Por allí pasaron después artistas como Lenny Bruce, Miriam Makeba, Pete Seeger, Woody Allen, Harry Belafonte y Barbra Streisand. Pero a partir de 1957, este sótano empezó a convertirse en un destino obligado para los amantes del jazz. Las paredes están llenas de fotos en blanco y negro de generaciones de músicos como Miles Davis, Bill Evans, John Coltrane, Charles Mingus, Tommy Flanagan o Barry Harris
Lorraine Gordon custodiaba la esencia del también llamado “Camelot” de las salas de jazz. Su pasión por esta música empezó de niña y se le consideraba por eso una de las pioneras. Se sentaba cada noche en una mesa a la izquierda del pequeño escenario que vio emerger a tantas leyendas. Cuando no estaba ahí, era porque atendía a los músicos o se estaba haciendo cargo de las reservas.
La empresaria era un personaje puramente neoyorquino. Seca, decidida y con un fuerte temperamento pero a la vez amable y afectuosa. Como señalaba el músico Christian McBride, “posiblemente el jazz nunca tuvo una protectora tan dedicada”. El National Endowment for the Arts la reconoció hace seis años como una de sus maestras, la única vez que tal reconocimiento se concedió a la propietaria de un club.
Gordon publicó también unas memorias en 2006 bajo el título Alive at the Village Vanguard, que escribió con Barry Singer. No supo explicar por qué le atrajo el jazz tan pronto. De adolescente se crió en Nueva Jersey, donde fue miembro del Newark Hot Club. Su gran amor, después de la música, fue Alfred Lion, cofundador de la discográfica Blue Note Label, especializada en este género.

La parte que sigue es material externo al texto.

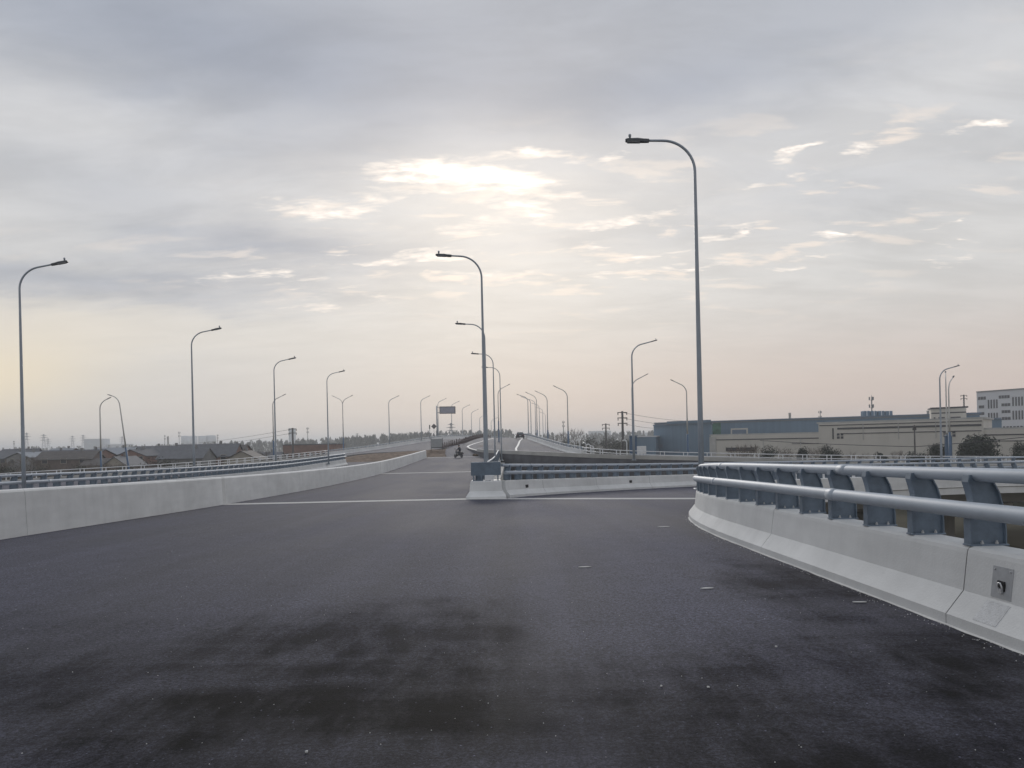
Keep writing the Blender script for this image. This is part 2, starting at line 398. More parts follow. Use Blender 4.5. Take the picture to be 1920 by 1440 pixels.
    brk0 = total([(blob(925, 335, 125, 30), .88), (blob(985, 390, 105, 24), .84), (blob(820, 335, 120, 18), .55), (blob(860, 420, 90, 12), .4), (blob(1000, 345, 70, 14), .3), (blob(640, 378, 100, 17, .05), .85), (blob(830, 330, 90, 12), .6), (blob(820, 460, 120, 12, .1), .6), (blob(1180, 412, 110, 9, .15), .75), (blob(1035, 287, 50, 9), .75), (blob(1110, 292, 34, 7, .15), .7), (blob(1655, 272, 28, 10, -.2), .85), (blob(1515, 295, 40, 7, .3), .8), (blob(1525, 333, 36, 6), .75), (blob(1420, 357, 28, 7), .8), (blob(1370, 445, 40, 8, .2), .65), (blob(1585, 440, 40, 10, -.3), .65), (blob(1750, 507, 32, 6), .6), (blob(1530, 497, 80, 5, .1), .5), (blob(1320, 505, 80, 8, .1), .6), (blob(1150, 495, 55, 9), .5), (blob(1150, 524, 70, 7), .5), (blob(1860, 240, 60, 5, .1), .6), (blob(590, 520, 130, 16), .35), (blob(750, 545, 120, 12), .3), (blob(960, 515, 90, 10), .5), (blob(500, 505, 120, 12), .3), (blob(620, 560, 120, 9), .4), (blob(1250, 480, 50, 7, .2), .6), (blob(1400, 425, 60, 6, .15), .55), (blob(1640, 455, 50, 6, .1), .45), (blob(1780, 440, 60, 5, .2), .45), (blob(1800, 470, 40, 5), .4), (blob(700, 470, 90, 9), .5), (blob(840, 505, 70, 8), .45), (blob(1100, 465, 50, 7, .2), .5)])
    brk = ma('ADD', brk0, ma('MULTIPLY', ma('MULTIPLY_ADD', n4.outputs[0], 3.3, -1.70), rng(brk0, .06, .4, 0, 1)))
    glow = rng(brk, .22, .85, 0, 1)
    hot = rng(brk, .66, 1.25, 0, 1)
    col = mix(ma('MULTIPLY', glow, .78), col, (.97, .89, .82))
    col = mix(hot, col, (1.25, 1.19, 1.10))
    # wide warm veil round the sun and the yellow patch low on the left
    col = mix(ma('MULTIPLY', blob(940, 390, 380, 150, 0, True), .26), col, (.93, .90, .87))
    col = mix(ma('MULTIPLY', blob(-40, 690, 150, 75, .35, True), .75), col, (.93, .80, .58))
    col = mix(ma('MULTIPLY', blob(60, 590, 330, 45, 0), .40), col, (.86, .78, .67))
    # clear-air sky glimpsed through the thin overcast
    sky = N.new('ShaderNodeTexSky'); sky.sky_type = 'NISHITA'; sky.sun_disc = False
    sky.sun_elevation = SUN_EL; sky.sun_rotation = SUN_AZ
    sky.air_density = 1.0; sky.dust_density = 3.0; sky.altitude = 10
    vm = N.new('ShaderNodeVectorMath'); vm.operation = 'SCALE'; L.new(col, vm.inputs[0]); vm.inputs['Scale'].default_value = 1 / STR
    fin = mix(.97, sky.outputs[0], vm.outputs[0])
    L.new(fin, bg.inputs['Color'])
build_sky()
sun = bpy.data.lights.new('sun', 'SUN'); so = bpy.data.objects.new('sun', sun); COL.objects.link(so)
sun.energy = 1.1; sun.angle = math.radians(14); sun.color = (1, .95, .89)
so.rotation_euler = (PI / 2 + SUN_EL, 0, PI - SUN_AZ)
dirv = Vector((math.sin(SUN_AZ) * math.cos(SUN_EL), math.cos(SUN_AZ) * math.cos(SUN_EL), math.sin(SUN_EL)))
so.rotation_euler = dirv.to_track_quat('Z', 'Y').to_euler()
scene.view_settings.view_transform = 'Standard'; scene.view_settings.look = 'None'
scene.view_settings.exposure = 0; scene.view_settings.gamma = 1

# ------------------------------------------------------------------ ground
g = MB()
gx = [-9000, -3000, -800, -300, 300, 800, 3000, 9000]
g.add([(-9000, -9000, 0), (9000, -9000, 0), (9000, 9000, 0), (-9000, 9000, 0)], [(0, 1, 2, 3)])
struct(g.build('ground', M['ground']))

# ------------------------------------------------------------------ ribbons of road
def ribbon(name, L, R, m, dz=0.0, nx=1, bank=None):
    k = MB(); vs = []; fs = []
    for a, b in zip(L, R):
        for i in range(nx + 1):
            p = Vector(a).lerp(Vector(b), i / nx); vs.append((p.x, p.y, p.z + dz - (bank(p.x, p.y) if bank else 0)))
    w = nx + 1
    for i in range(len(L) - 1):
        for j in range(nx): fs.append((i * w + j, i * w + j + 1, (i + 1) * w + j + 1, (i + 1) * w + j))
    k.add(vs, fs, True)
    return struct(k.build(name, m))
def deck(name, L, R, m, thick=None, inset=0.0):
    """solid body under a ribbon; thick=None goes down to the plain"""
    rings = []
    for a, b in zip(L, R):
        a, b = Vector(a), Vector(b); d = (b - a).normalized() * inset
        za = (a.z - thick) if thick else -.3; zb = (b.z - thick) if thick else -.3
        rings.append([(a.x, a.y, a.z - .03), (b.x, b.y, b.z - .03), (b.x - d.x, b.y - d.y, zb), (a.x + d.x, a.y + d.y, za)])
    k = MB(); k.loft(rings, True, True, True)
    return struct(k.build(name, m))

CX, CY, RI, RO = 36.8, 13.0, 33.0, 41.2       # loop ramp: centre and radii of the two kerb lines
def inner_x(Y): return CX - RI if Y <= CY else CX - math.sqrt(RI * RI - (Y - CY) ** 2)
def arc(r, th, z): return Vector((CX - r * math.cos(th), CY + r * math.sin(th), z))
def lean(t): return fall(9.14, 31) * max(0, 1 - 2.5 * t)     # inner side of the slip road sits lower at first
def zramp(t): return zroad(31) - (2.9 * t - 2.1 * t * t)       # t: 0 at the gore, 1 at the far end
XL = -21.35
ys = [-15 + i * 1.0 for i in range(47)]
Lm = [(XL, y, zroad(y)) for y in ys]; Rm = [(inner_x(y) + .15, y, zroad(y)) for y in ys]
ribbon('road', Lm, Rm, M['asphalt'], nx=26, bank=fall)
deck('bridge_deck', [(x, y, z - .02) for x, y, z in Lm], [(inner_x(y) + .62, y, zroad(y) - fall(inner_x(y), y) - .04) for y in ys], M['fascia'], 1.5, .3)
ys2 = [31 + i * 2.3 for i in range(31)]
L2 = [(XL, y, zroad(y)) for y in ys2]; R2 = [(-1.35, y, zroad(y)) for y in ys2]
ribbon('road', L2, R2, M['asphalt'], nx=6); deck('bridge_deck', [(XL, y, zroad(y)) for y in ys2], [(-.9, y, zroad(y)) for y in ys2], M['fascia'], None)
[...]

Lion fue su primer marido. Le ayudó mientras duró el matrimonio a llevar adelante el negocio de la compañía, promocionando artistas y dando los últimos retoques a los álbumes. Fue ella la que aconsejó a Max Gordon que se fijara en un pianista llamado Thelonious Monk. Aún no estaban casados. Cuando Max falleció en 1989, Lorraine decidió abrir el local la siguiente noche para dar continuidad a su legado.
Era contundente en sus opiniones y gusto. En el club se escuchaba lo que a ella le apetecía. Lo que opinaba el resto decía que no le importaba. Es lo que pasó con Monk, al que pocos entendían salvo ella. Esa era la esencia de la empresaria. Y no solo controlaba hasta el último detalle de lo que pasaba en el escenario. No perdía de vista a los clientes, para que se respetaran las reglas de decoro en la sala.

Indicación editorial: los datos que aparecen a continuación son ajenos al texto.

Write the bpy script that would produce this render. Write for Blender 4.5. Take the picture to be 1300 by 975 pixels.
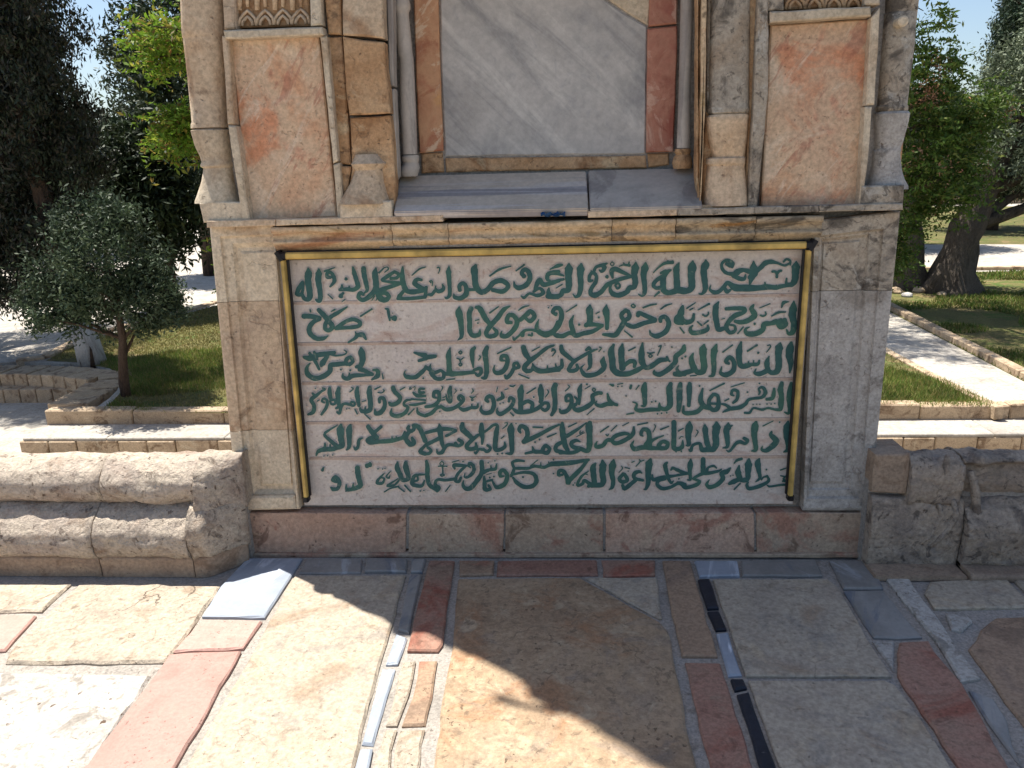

Como dice Christian McBride, su compromiso estaba con la música. “La amaba, la disfrutaba cada noche y vivía por ella”, insiste el crítico neoyorquino Nate Chinen, “las conversaciones con ella rebosaban de entusiasmo”. Entre sus favoritos, comenta, estaba en lo más alto Paul Motian, que se hizo célebre en el club cuando formaba parte del Bill Evans Trio. “La amistad entre ellos era profunda”, señala.
Tenía una debilidad especial por los pianistas. La última vez que pasó por el local fue el 23 de mayo. Aquella noche actuó Guillermo Klein con Los Guachos, un grupo formado por tres saxofonistas. Y como muchos de los artistas que pasaron por su local, se dedicó de joven al activismo político a través del movimiento Women Strike for Peace. Llegó a viajar Vietnam del Norte durante la guerra, en 1965.
“No soy una música, ni una cantante, ni una pintora, ni una actriz. No soy nada de eso”, se puede leer en un pasaje de sus memorias, “pero a lo largo de mi vida seguí el curso de la música que amaba”. Ese era su arte. Jed Eisenman, el encargado del club, asegura que el neón del Vanguard seguirá encendido. Deborah Gordon, su hija, es la responsable de que la música siga retumbando por las paredes de esta meca del jazz.